Несколько лет назад общине «Юктэ» пришлось уйти со своих земель — по словам Елены Колесовой, после того как им не продлили аренду земель, начались бесконечные суды. Они разрушили планы на развитие туризма, которые она вынашивала два десятка лет. Стадо оленей несколько лет кочевало из Амурской области в Якутию. Чтобы хоть как-то устоять на ногах, приняли решение войти в созданный в Зейском районе в конце 2019 года Токинско-Становой национальный парк. Сейчас в поголовье общины есть 17 оленей парка, за которыми следят оленеводы.

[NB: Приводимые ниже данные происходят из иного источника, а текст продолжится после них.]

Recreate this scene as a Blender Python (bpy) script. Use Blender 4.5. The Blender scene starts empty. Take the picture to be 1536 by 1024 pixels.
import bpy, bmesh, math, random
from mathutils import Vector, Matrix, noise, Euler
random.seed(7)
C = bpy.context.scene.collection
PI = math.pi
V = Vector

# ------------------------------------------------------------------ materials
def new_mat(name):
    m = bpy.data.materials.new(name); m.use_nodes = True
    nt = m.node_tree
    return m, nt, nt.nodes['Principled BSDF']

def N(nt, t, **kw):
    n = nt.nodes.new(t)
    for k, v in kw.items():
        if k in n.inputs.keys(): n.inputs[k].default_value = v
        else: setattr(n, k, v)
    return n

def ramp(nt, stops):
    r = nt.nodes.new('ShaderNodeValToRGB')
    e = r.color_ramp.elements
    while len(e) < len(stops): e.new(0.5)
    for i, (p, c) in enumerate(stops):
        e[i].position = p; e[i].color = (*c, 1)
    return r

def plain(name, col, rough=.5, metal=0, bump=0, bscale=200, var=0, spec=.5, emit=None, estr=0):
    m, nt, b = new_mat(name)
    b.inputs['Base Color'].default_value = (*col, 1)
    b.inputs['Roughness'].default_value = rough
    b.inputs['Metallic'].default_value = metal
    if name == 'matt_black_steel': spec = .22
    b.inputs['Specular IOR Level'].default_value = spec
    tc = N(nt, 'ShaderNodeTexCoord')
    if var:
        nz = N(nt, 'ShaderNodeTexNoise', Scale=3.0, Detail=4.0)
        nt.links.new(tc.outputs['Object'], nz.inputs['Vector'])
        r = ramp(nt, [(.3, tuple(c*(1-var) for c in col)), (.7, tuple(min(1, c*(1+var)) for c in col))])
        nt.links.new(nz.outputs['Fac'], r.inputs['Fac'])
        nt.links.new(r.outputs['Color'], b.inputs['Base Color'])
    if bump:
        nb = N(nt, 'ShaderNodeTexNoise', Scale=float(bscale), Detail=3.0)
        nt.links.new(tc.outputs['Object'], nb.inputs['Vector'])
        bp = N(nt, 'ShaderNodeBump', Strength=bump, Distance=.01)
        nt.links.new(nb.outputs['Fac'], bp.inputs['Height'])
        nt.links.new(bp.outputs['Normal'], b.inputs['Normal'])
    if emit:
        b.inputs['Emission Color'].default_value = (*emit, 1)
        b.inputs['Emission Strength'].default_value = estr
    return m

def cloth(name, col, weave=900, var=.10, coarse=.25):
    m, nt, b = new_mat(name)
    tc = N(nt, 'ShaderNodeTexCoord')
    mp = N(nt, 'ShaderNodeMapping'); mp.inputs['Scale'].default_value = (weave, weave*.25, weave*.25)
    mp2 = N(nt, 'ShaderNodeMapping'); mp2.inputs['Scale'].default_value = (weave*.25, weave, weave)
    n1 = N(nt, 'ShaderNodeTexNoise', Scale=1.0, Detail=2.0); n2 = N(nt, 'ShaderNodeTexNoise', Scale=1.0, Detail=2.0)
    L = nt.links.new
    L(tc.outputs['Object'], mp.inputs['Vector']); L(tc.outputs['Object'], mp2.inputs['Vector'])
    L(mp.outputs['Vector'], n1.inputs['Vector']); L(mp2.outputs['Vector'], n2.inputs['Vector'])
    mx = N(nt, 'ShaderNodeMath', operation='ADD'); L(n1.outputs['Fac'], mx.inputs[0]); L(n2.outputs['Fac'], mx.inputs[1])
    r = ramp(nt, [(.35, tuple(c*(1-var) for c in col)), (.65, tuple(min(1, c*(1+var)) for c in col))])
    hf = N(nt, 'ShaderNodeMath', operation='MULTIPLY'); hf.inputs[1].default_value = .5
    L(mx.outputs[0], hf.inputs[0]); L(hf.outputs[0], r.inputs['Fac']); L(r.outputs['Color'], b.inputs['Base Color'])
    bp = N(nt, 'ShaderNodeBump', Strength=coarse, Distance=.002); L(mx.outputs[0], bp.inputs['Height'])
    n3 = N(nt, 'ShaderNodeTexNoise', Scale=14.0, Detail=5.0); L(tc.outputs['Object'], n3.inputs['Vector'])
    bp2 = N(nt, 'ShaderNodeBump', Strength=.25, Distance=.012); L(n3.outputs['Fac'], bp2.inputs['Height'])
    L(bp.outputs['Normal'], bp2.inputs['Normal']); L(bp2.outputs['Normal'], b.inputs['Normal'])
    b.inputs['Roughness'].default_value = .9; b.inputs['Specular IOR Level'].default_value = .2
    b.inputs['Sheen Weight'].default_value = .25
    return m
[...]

Парк также дал трудоустройство нескольким из пастухов.
Нужны чумработницы и волчатники
«Серега!» — тихим ласковым голосом окликает оленя Дмитрий Колесов, и молодой олень с новыми мохнатыми пантами радостно поднимает голову. Младший сын Елены Григорьевны бывает в поселке редко. Как его отец когда-то, он не переносит шума города и чувствует себя на своем месте только в тайге. Его утро начинается с растопки дымокуров, на которые собираются олени – зимой он подкармливает их солью и кормами.
— Оленеводство вымирает, — грустно констатирует Дмитрий. — Многие бросили – еще пять лет назад было гораздо больше оленей. Просто пересели на бураны и охотятся. А без оленя это не то. И мы пытаемся сохранить наш традиционный образ жизни.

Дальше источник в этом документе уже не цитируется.